Songs that change completely (and stay that way) somewhere in the song.

Of course TV Tropes has a name for this.

Here’s some more that I don’t think have been mentioned there, or in this thread:

“Who’s To Blame” by Sacred Reich

“Paranoid Android” by Radiohead (video NSFW, as well as incredibly strange)

“B.Y.O.B.” by System of a Down

“San Jacinto” by Peter Gabriel (although not until 5:22)
“Little Black Submarines” by Black Keys

Two that come to mind:
Jethro Tull - Locomotive Breath
Moody Blues - This Word is Om

How about the Kinks’ “Shangri-La,” or their “The First Time We Fall In Love.”

I guess you could also look for songs that identify themselves as a suite (like Styx’s “Suite Madame Blue,” Crosby Stills & Nash’s “Suite: Judy Blue Eyes,” or the Swirling Eddies’ “Ed Takes a Vacation (A Suite)”).

Oh and also “Carry On” by CSNY as well.

“Fairytale of New York” by the Pogues. The opening melody, which is slower than the rest of the song, does return at the end, but in the same faster speed as the rest of the song.

Oh, CS&N’s “Daylight Again”.

http://https://www.youtube.com/watch?v=1cjR5QHFpEo

Sorry, I’ve never been smart enough to figure out how to label links. But this one directs you to the first song I thought of with this format. Mother of Pearl Roxy Music.
Starts off with a fast rocking’ beat and merges into a mellow ongoing groove.

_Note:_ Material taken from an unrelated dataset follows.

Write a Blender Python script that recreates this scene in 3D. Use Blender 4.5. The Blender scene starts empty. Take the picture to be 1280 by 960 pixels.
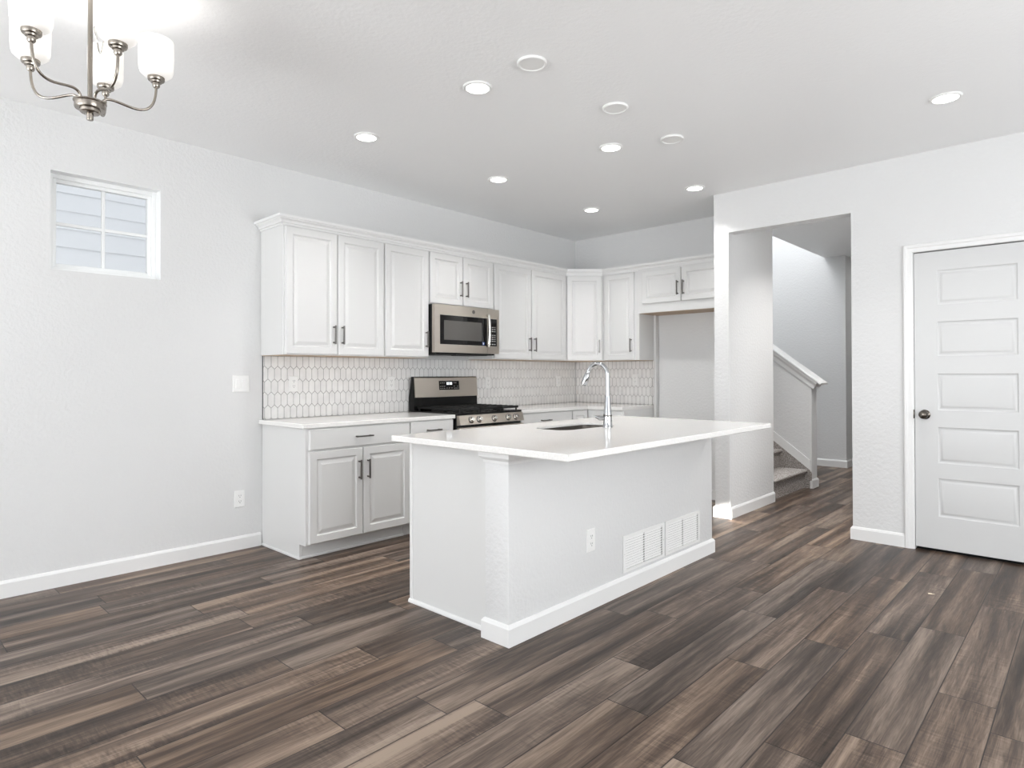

“Birdman” and “Suite in C” by Mcdonald and Giles.

Hey Jude by the Beatles
We Are the Champions by Queen
Does Sgt. Pepper’s Lonely Hearts Club Band/ A Little Help from my Friends count as one song?

“You keep using this word. I don’t think it means what you think it means.”

I’d say no, and neither do “We Will Rock You”/“We Are the Champions.” What they are is songs that are almost always played together, which is the subject of other threads: Songs commonly played together; We Will Rock You / We Are the Champions - same song?; Songs Commonly Played back-to-back; Songs by one artist that are always played together, rock and otherwise

Unfortunately I can’t link to it from this device, but “Reynard the Fox” by Julian Cope fits the bill nicely (it’s on YouTube).

On a phone so I can’t link, but Foo Fighters have one on their new album called"Something from Nothing." It’s a bit unusual for them but I like it.

I thought of “Supper’s Ready,” which definitely goes through several different subsongs in different meters and leaves most of them behind, but I’m not sure it counts, because it kind of comes back to the original tune at the end. It’s sort of a concept album in one roughly continuous track.

Just heard one that possibly qualifies. It starts as a standard soul song of the '70s, then breaks into one of the best funk grooves of that decade, Diana Ross’s Love Hangover, with the break occurring @ 1:10 into the song.

Cashman and West’s American City Suite has three parts so completely different that the end piece, A Friend Is Dying, was even played seperately as a stand-alone.

I have “The Yes Album” in my car’s CD player right now! Don’t forget “I’ve Seen All Good People/Your Move” and “Perpetual Change.” My favorite “switch” is the one in “Perpetual Change” at 7:22.

Roy Clark’s Thank God and Greyhound You’re Gone

There’s also the Guess Who’s “No Sugar Tonight/New Mother Nature”.

The story behind that is that they had two songs they really liked, and neither was quite long enough to release as a single, even in that era, and since they were in the same key signature, they decided to fuse them.

American City Suite by Cashman and West, maybe? Although anything called a “suite” probably is expected to do this kind of thing.